• Task
Only the pictures stay out; every record is to be quoted exactly.

• Scene script records
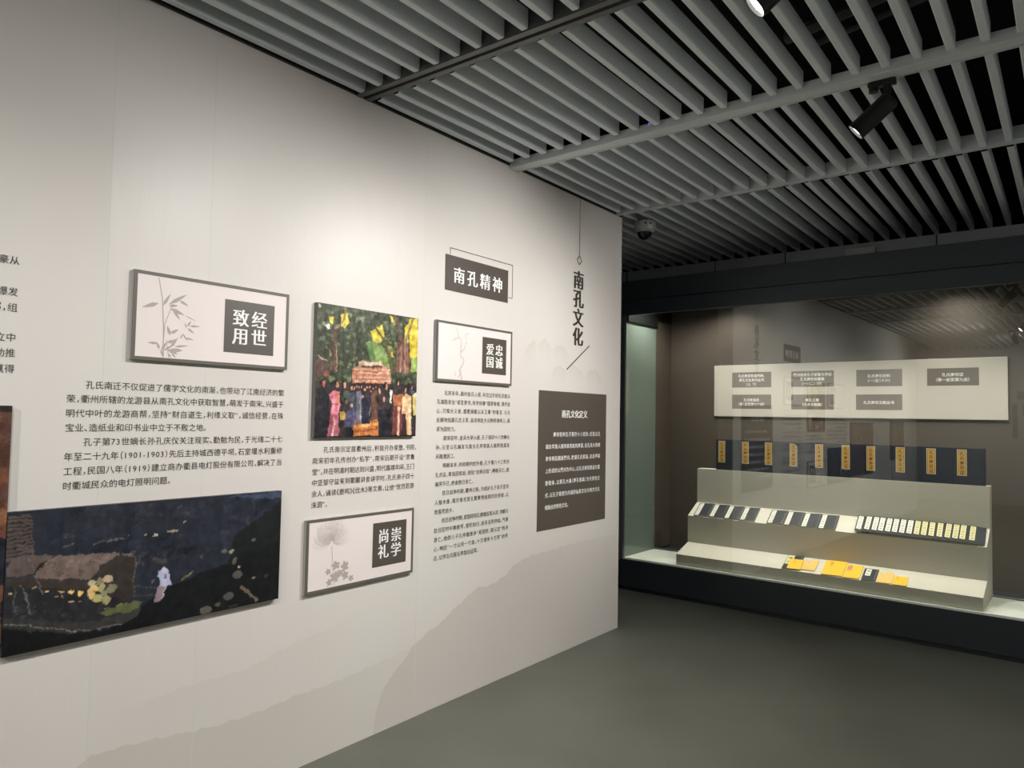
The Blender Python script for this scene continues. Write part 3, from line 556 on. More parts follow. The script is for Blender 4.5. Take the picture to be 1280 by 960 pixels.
def plum(mb):
    for w_, *p in [[10, (209, 16), (187, 67), (210, 96), (224, 125), (195, 146), (194, 174), (196, 230), (174, 256), (152, 301)], [7, (198, 170), (222, 186), (238, 220)], [6, (174, 247), (120, 223)], [5, (153, 37), (153, 60)], [6, (181, 29), (194, 58)], [4, (230, 271), (272, 280)], [4, (230, 271), (242, 225)]]: mb.stroke([(a/1000, b/1000) for a, b in p], w_*.0013, w_*.0004)
    for cx, cy in ((152, 40), (180, 30), (196, 60), (140, 235), (238, 222)): mb.poly([(cx/1000+.006*math.cos(k*1.05), cy/1000+.006*math.sin(k*1.05)) for k in range(6)])
def chrysanthemum(mb):
    cx, cy = .139, .215; rn = random.Random(2)
    for lay, (n, L0, L1, w0) in enumerate(((26, .085, .105, 230), (22, .06, .078, 210), (16, .034, .05, 190))):
        for k in range(n):
            a = R(90-w0/2+w0*k/(n-1))+rn.uniform(-.06, .06); L = rn.uniform(L0, L1); up = (.55-.5*lay*.3)*math.cos(a)
            pts = []
            for i in range(8):
                u = i/7; aa = a+up*u*u; pts.append((cx+.008*math.cos(a)+L*u*math.cos(aa), cy+.008*math.sin(a)+L*u*math.sin(aa)))
            nx, ny = -math.sin(a)*.0042, math.cos(a)*.0042; m = [math.sin(math.pi*i/7) for i in range(8)]
            for sg in (-1, 1): mb.stroke([(x+sg*nx*q, y+sg*ny*q) for (x, y), q in zip(pts, m)], .0011, .0009)
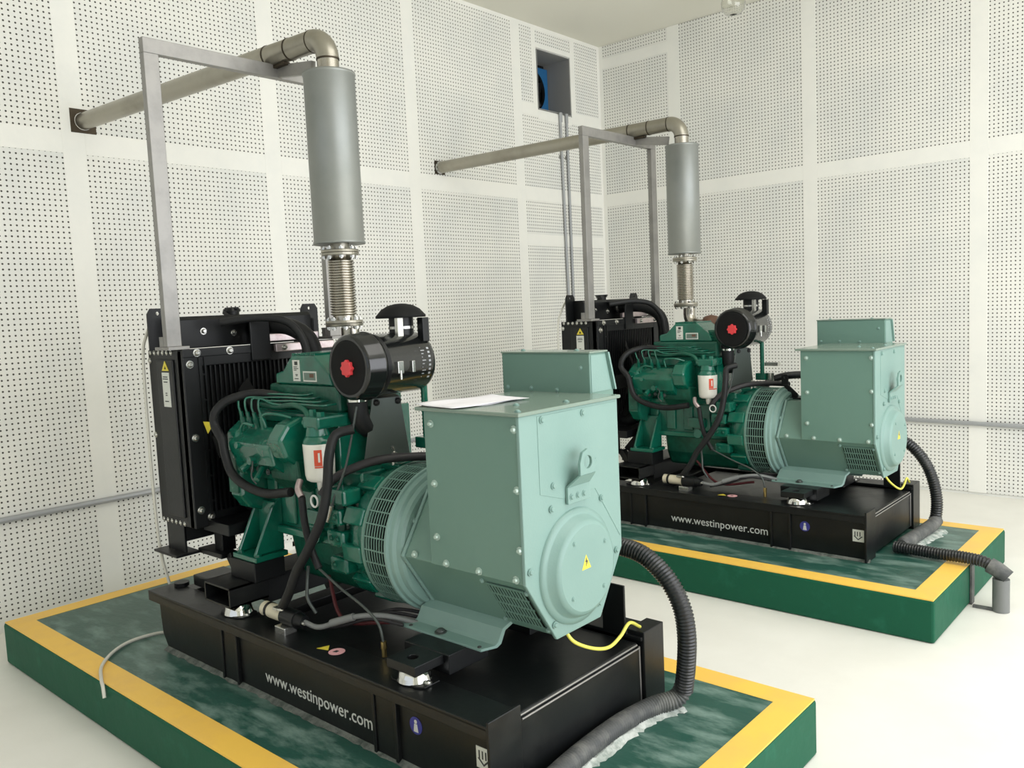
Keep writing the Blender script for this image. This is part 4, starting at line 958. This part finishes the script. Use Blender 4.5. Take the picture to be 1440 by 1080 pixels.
# ------------------------------------------------------------------ wall services
def conduit(name, pts, r, label, group='grey wall conduits', mname='conduit_grey'):
    base = Vector(pts[0]); q = M(base); q.tube(pts, r, 14, 0); o = q.build(name, mname); o.location = base; return tag(o, label, 'pipe', group)
co = conduit('wall_conduit', [(0.020, YS, 0.572), (0.020, -0.60, 0.562)], 0.016, 'horizontal grey conduit low on the left wall')
cr = conduit('wall_conduit', [(0.02, -0.020, 0.565), (XE, -0.020, 0.47)], 0.016, 'horizontal grey conduit low on the back wall')
v1 = conduit('wall_conduit', [(0.014, -0.645, 3.20), (0.014, -0.605, 0.58)], 0.0125, 'vertical grey conduit dropping from the fan opening, left of the pair')
v2 = conduit('wall_conduit', [(0.014, -0.552, 3.20), (0.014, -0.548, 0.58)], 0.0125, 'vertical grey conduit dropping from the fan opening, right of the pair')
for par, yy in ((v1, -0.638), (v2, -0.552)):
    q = M(par.location).box(0, 0.006, yy-0.03, yy+0.03, 2.80, 2.83).cyl((0.006, yy+0.022, 2.815), (0.012, yy+0.022, 2.815), 0.007, n=8); q.build('pipe_clip', 'bolt_zinc', par)
    q = M(par.location).cyl((0.014, yy, 3.12), (0.014, yy, 3.20), 0.016, n=12).build('pipe_socket', 'conduit_grey', par)
# exhaust fan set deep in the opening
fan = empty('exhaust_fan', (-0.24, -0.70, 3.44), 'blue square exhaust fan in the wall opening near the ceiling', 'fan')
FL = fan.location
cy_, cz_ = -0.715, 3.435
sq = [(VY0+0.009, VZ0+0.009), (VY1-0.014, VZ0+0.009), (VY1-0.014, VZ1-0.05), (VY0+0.009, VZ1-0.05)]
M(FL).ext(sq, 'x', -0.27, -0.245, hole=circ(cy_, cz_, 0.185, 32)).build('fan_frame', 'fan_blue', fan, bevel=0.002)
q = M(FL).rev((-0.246, cy_, cz_), (1, 0, 0), [(-0.02, 0.180), (0.0, 0.182), (0.006, 0.19), (0.008, 0.186)], 40, cap0=False, cap1=False).build('fan_ring', 'black_satin', fan)
M(FL).box(-0.315, -0.29, VY0+0.009, VY1-0.009, VZ0+0.009, VZ1-0.009).build('shutter', 'black_matte', fan)
for k in range(5):
    a = 2*PI*k/5+0.3; q = M(FL)
    q.obox((-0.262, cy_+0.10*math.cos(a), cz_+0.10*math.sin(a)), (0, math.cos(a), math.sin(a)), (0.4, -math.sin(a), math.cos(a)), (1, 0.4*math.sin(a), -0.4*math.cos(a)), 0.075, 0.045, 0.002); q.build('fan_blade', 'black_satin', fan)
M(FL).cyl((-0.28, cy_, cz_), (-0.245, cy_, cz_), 0.04, n=20).build('fan_hub', 'black_satin', fan)
# flat dark plates give the shade of the wall holes around the exhaust pipes
for yy, zz, lab in ((WY+GY, 2.585, 'nearer'), (WY+GY+DY, 2.585, 'farther')):
    q = M((0, yy, zz)); s_ = 0.062 if lab == 'nearer' else 0.050
    q.ext([(yy-s_-0.006, zz-s_), (yy+s_, zz-s_), (yy+s_, zz+s_), (yy-s_-0.006, zz+s_)], 'x', -0.01, 0.0028, hole=circ(yy, zz, 0.046, 24))
    o = q.build('pipe_hole_plate', 'weld', None, bevel=0.001); o.location = (0, yy, zz)
    tag(o, 'dark square plate for the shaded wall hole around the %s exhaust pipe' % lab, 'sleeve', 'exhaust pipe hole plates')
# ceiling lamp, a clear glass jar
lamp = empty('ceiling_lamp', (1.66, -0.60, ZC), 'clear glass jar lamp hanging from the ceiling above the back wall', 'lamp')
LL = lamp.location
M(LL).rev((1.66, -0.60, ZC), (0, 0, -1), [(0, 0.055), (0.02, 0.055), (0.03, 0.04), (0.10, 0.036)], 24).build('lamp_holder', 'cream_plastic', lamp)
q = M(LL).rev((1.66, -0.60, ZC-0.055), (0, 0, -1), [(0.03, 0.045), (0.05, 0.075), (0.12, 0.090), (0.17, 0.085), (0.20, 0.060), (0.206, 0.03), (0.205, 0.004), (0.201, 0.004), (0.201, 0.03), (0.196, 0.057), (0.168, 0.081), (0.12, 0.086), (0.052, 0.071), (0.033, 0.041)], 32)
q.build('lamp_shade', 'lamp_glass', lamp, label='clear glass shade')
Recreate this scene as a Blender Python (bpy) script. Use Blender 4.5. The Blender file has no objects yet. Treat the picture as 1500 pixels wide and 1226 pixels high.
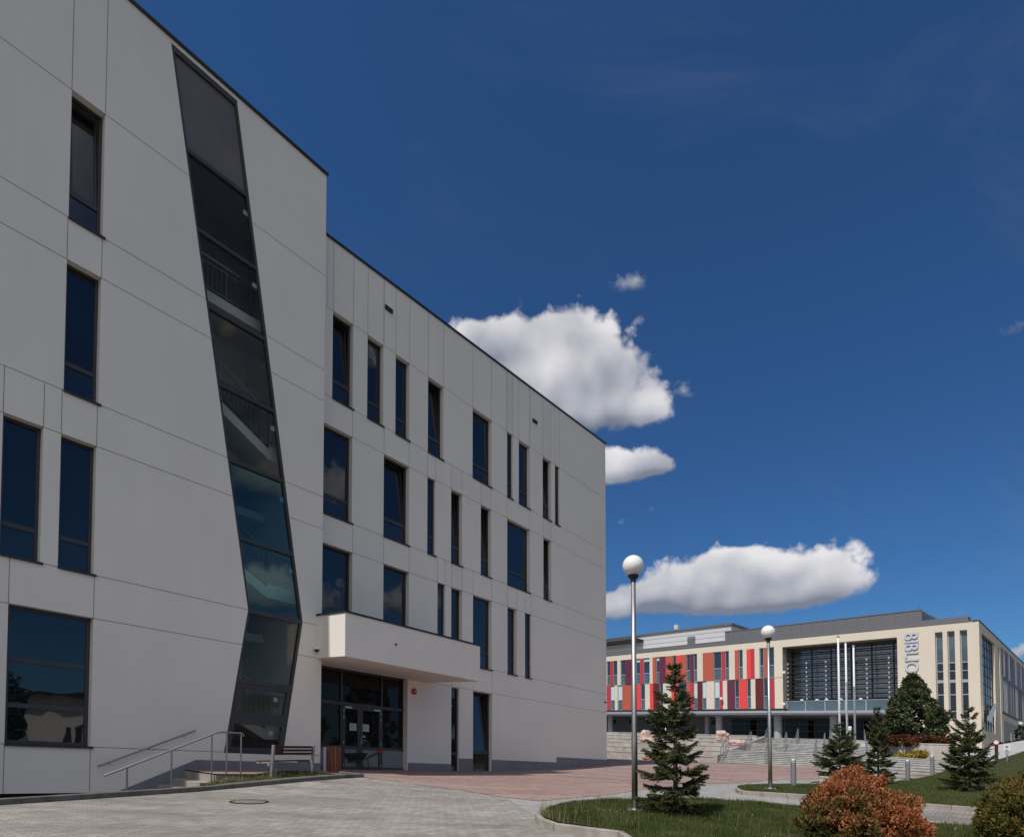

• Result of this task
The Blender Python script for this scene continues. Write part 3, from line 556 on. More parts follow. The script is for Blender 4.5. Take the picture to be 1280 by 960 pixels.
def plum(mb):
    for w_, *p in [[10, (209, 16), (187, 67), (210, 96), (224, 125), (195, 146), (194, 174), (196, 230), (174, 256), (152, 301)], [7, (198, 170), (222, 186), (238, 220)], [6, (174, 247), (120, 223)], [5, (153, 37), (153, 60)], [6, (181, 29), (194, 58)], [4, (230, 271), (272, 280)], [4, (230, 271), (242, 225)]]: mb.stroke([(a/1000, b/1000) for a, b in p], w_*.0013, w_*.0004)
    for cx, cy in ((152, 40), (180, 30), (196, 60), (140, 235), (238, 222)): mb.poly([(cx/1000+.006*math.cos(k*1.05), cy/1000+.006*math.sin(k*1.05)) for k in range(6)])
def chrysanthemum(mb):
    cx, cy = .139, .215; rn = random.Random(2)
    for lay, (n, L0, L1, w0) in enumerate(((26, .085, .105, 230), (22, .06, .078, 210), (16, .034, .05, 190))):
        for k in range(n):
            a = R(90-w0/2+w0*k/(n-1))+rn.uniform(-.06, .06); L = rn.uniform(L0, L1); up = (.55-.5*lay*.3)*math.cos(a)
            pts = []
            for i in range(8):
                u = i/7; aa = a+up*u*u; pts.append((cx+.008*math.cos(a)+L*u*math.cos(aa), cy+.008*math.sin(a)+L*u*math.sin(aa)))
            nx, ny = -math.sin(a)*.0042, math.cos(a)*.0042; m = [math.sin(math.pi*i/7) for i in range(8)]
            for sg in (-1, 1): mb.stroke([(x+sg*nx*q, y+sg*ny*q) for (x, y), q in zip(pts, m)], .0011, .0009)
Keep writing the Blender script for this image. This is part 4, starting at line 958. This part finishes the script. Use Blender 4.5. Take the picture to be 1440 by 1080 pixels.
# ------------------------------------------------------------------ wall services
def conduit(name, pts, r, label, group='grey wall conduits', mname='conduit_grey'):
    base = Vector(pts[0]); q = M(base); q.tube(pts, r, 14, 0); o = q.build(name, mname); o.location = base; return tag(o, label, 'pipe', group)
co = conduit('wall_conduit', [(0.020, YS, 0.572), (0.020, -0.60, 0.562)], 0.016, 'horizontal grey conduit low on the left wall')
cr = conduit('wall_conduit', [(0.02, -0.020, 0.565), (XE, -0.020, 0.47)], 0.016, 'horizontal grey conduit low on the back wall')
v1 = conduit('wall_conduit', [(0.014, -0.645, 3.20), (0.014, -0.605, 0.58)], 0.0125, 'vertical grey conduit dropping from the fan opening, left of the pair')
v2 = conduit('wall_conduit', [(0.014, -0.552, 3.20), (0.014, -0.548, 0.58)], 0.0125, 'vertical grey conduit dropping from the fan opening, right of the pair')
for par, yy in ((v1, -0.638), (v2, -0.552)):
    q = M(par.location).box(0, 0.006, yy-0.03, yy+0.03, 2.80, 2.83).cyl((0.006, yy+0.022, 2.815), (0.012, yy+0.022, 2.815), 0.007, n=8); q.build('pipe_clip', 'bolt_zinc', par)
    q = M(par.location).cyl((0.014, yy, 3.12), (0.014, yy, 3.20), 0.016, n=12).build('pipe_socket', 'conduit_grey', par)
# exhaust fan set deep in the opening
fan = empty('exhaust_fan', (-0.24, -0.70, 3.44), 'blue square exhaust fan in the wall opening near the ceiling', 'fan')
FL = fan.location
cy_, cz_ = -0.715, 3.435
sq = [(VY0+0.009, VZ0+0.009), (VY1-0.014, VZ0+0.009), (VY1-0.014, VZ1-0.05), (VY0+0.009, VZ1-0.05)]
M(FL).ext(sq, 'x', -0.27, -0.245, hole=circ(cy_, cz_, 0.185, 32)).build('fan_frame', 'fan_blue', fan, bevel=0.002)
q = M(FL).rev((-0.246, cy_, cz_), (1, 0, 0), [(-0.02, 0.180), (0.0, 0.182), (0.006, 0.19), (0.008, 0.186)], 40, cap0=False, cap1=False).build('fan_ring', 'black_satin', fan)
M(FL).box(-0.315, -0.29, VY0+0.009, VY1-0.009, VZ0+0.009, VZ1-0.009).build('shutter', 'black_matte', fan)
for k in range(5):
    a = 2*PI*k/5+0.3; q = M(FL)
    q.obox((-0.262, cy_+0.10*math.cos(a), cz_+0.10*math.sin(a)), (0, math.cos(a), math.sin(a)), (0.4, -math.sin(a), math.cos(a)), (1, 0.4*math.sin(a), -0.4*math.cos(a)), 0.075, 0.045, 0.002); q.build('fan_blade', 'black_satin', fan)
M(FL).cyl((-0.28, cy_, cz_), (-0.245, cy_, cz_), 0.04, n=20).build('fan_hub', 'black_satin', fan)
# flat dark plates give the shade of the wall holes around the exhaust pipes
for yy, zz, lab in ((WY+GY, 2.585, 'nearer'), (WY+GY+DY, 2.585, 'farther')):
    q = M((0, yy, zz)); s_ = 0.062 if lab == 'nearer' else 0.050
    q.ext([(yy-s_-0.006, zz-s_), (yy+s_, zz-s_), (yy+s_, zz+s_), (yy-s_-0.006, zz+s_)], 'x', -0.01, 0.0028, hole=circ(yy, zz, 0.046, 24))
    o = q.build('pipe_hole_plate', 'weld', None, bevel=0.001); o.location = (0, yy, zz)
    tag(o, 'dark square plate for the shaded wall hole around the %s exhaust pipe' % lab, 'sleeve', 'exhaust pipe hole plates')
# ceiling lamp, a clear glass jar
lamp = empty('ceiling_lamp', (1.66, -0.60, ZC), 'clear glass jar lamp hanging from the ceiling above the back wall', 'lamp')
LL = lamp.location
M(LL).rev((1.66, -0.60, ZC), (0, 0, -1), [(0, 0.055), (0.02, 0.055), (0.03, 0.04), (0.10, 0.036)], 24).build('lamp_holder', 'cream_plastic', lamp)
q = M(LL).rev((1.66, -0.60, ZC-0.055), (0, 0, -1), [(0.03, 0.045), (0.05, 0.075), (0.12, 0.090), (0.17, 0.085), (0.20, 0.060), (0.206, 0.03), (0.205, 0.004), (0.201, 0.004), (0.201, 0.03), (0.196, 0.057), (0.168, 0.081), (0.12, 0.086), (0.052, 0.071), (0.033, 0.041)], 32)
q.build('lamp_shade', 'lamp_glass', lamp, label='clear glass shade')
Recreate this scene as a Blender Python (bpy) script. Use Blender 4.5. The Blender file has no objects yet. Treat the picture as 1500 pixels wide and 1226 pixels high.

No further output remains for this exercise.